To combat predatory lenders, banks may offer a safer choice

Inside Subprime: February 20, 2018

By Andrew Tavin

A new report by The Pew Charitable Trusts suggests that banks and credit unions could help underbanked populations by offering smaller, affordable installment loans. This could help prevent vulnerable Americans from falling into debt traps set up by payday lenders, who prey on people with poor credit and nowhere else to turn.

Currently many borrowers with bad credit scores are forced to take out payday or title loans in order to access fast cash in emergency situations. These loans have short payment terms, exorbitant interest rates, and, in the case of title loans, can lead to the loss of your car. The Pew report suggests that banks could provide an alternative, especially for customers who may already have an account with their company.

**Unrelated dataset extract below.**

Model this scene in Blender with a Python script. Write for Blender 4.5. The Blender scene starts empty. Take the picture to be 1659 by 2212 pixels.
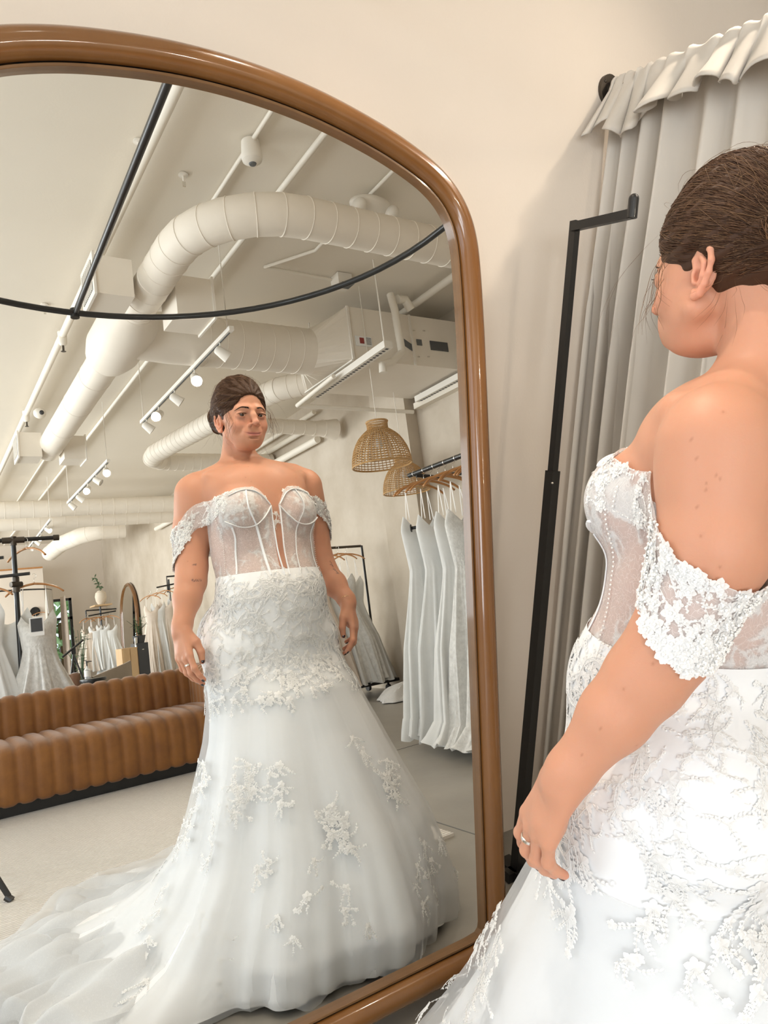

What if payday loans weren’t the only option? What if banks would offer small, short-term loans at a lower cost than payday lenders? They could easily do this, the report points out, by both taking a customer’s history with the bank into account, and conducing their business primarily online rather than renting out a storefront as many payday lenders do.

Last October, the Consumer Financial Protection Bureau released new regulations that would allow banks to offer small loans. Now it’s up to banks to create products that could fit within those regulations. The Pew report offers some guidelines for how these loans can be beneficial towards consumers, including lower interest rates and having the banks report payments to the credit bureaus so that customers can build their credit ratings.

Although banks have previously tried to offer small, short term loans without requiring good credit, these were deemed too predatory. As the report recounts:

“Until regulators largely put a stop to the practice in late 2013, a small number of banks offered costly ‘deposit advances’ that were due back in a lump sum on the borrower’s next payday, at a fee most often of 10 percent per pay period — or roughly 260 percent annual percentage rate (APR). Regulators should not permit banks to reintroduce deposit advance loans; for consumers, it is also vital that any small-dollar loans from banks and credit unions not replicate the three key harms that characterized the deposit advance market: excessive pricing, unaffordable payments, and insufficient time to repay.”

Banks and credit unions are, at least seemingly, willing to enter the small bad credit loan space. While speaking to the New York Times, Virginia O’Neill, senior vice president of the American Banking Association’s center for regulatory compliance, said, “Many people want and rely on small-dollar credit, and banks are eager to expand their offerings of trusted and responsible services to these borrowers.”

Whether those options will materialize, and whether consumers will be properly protected, remains to be seen.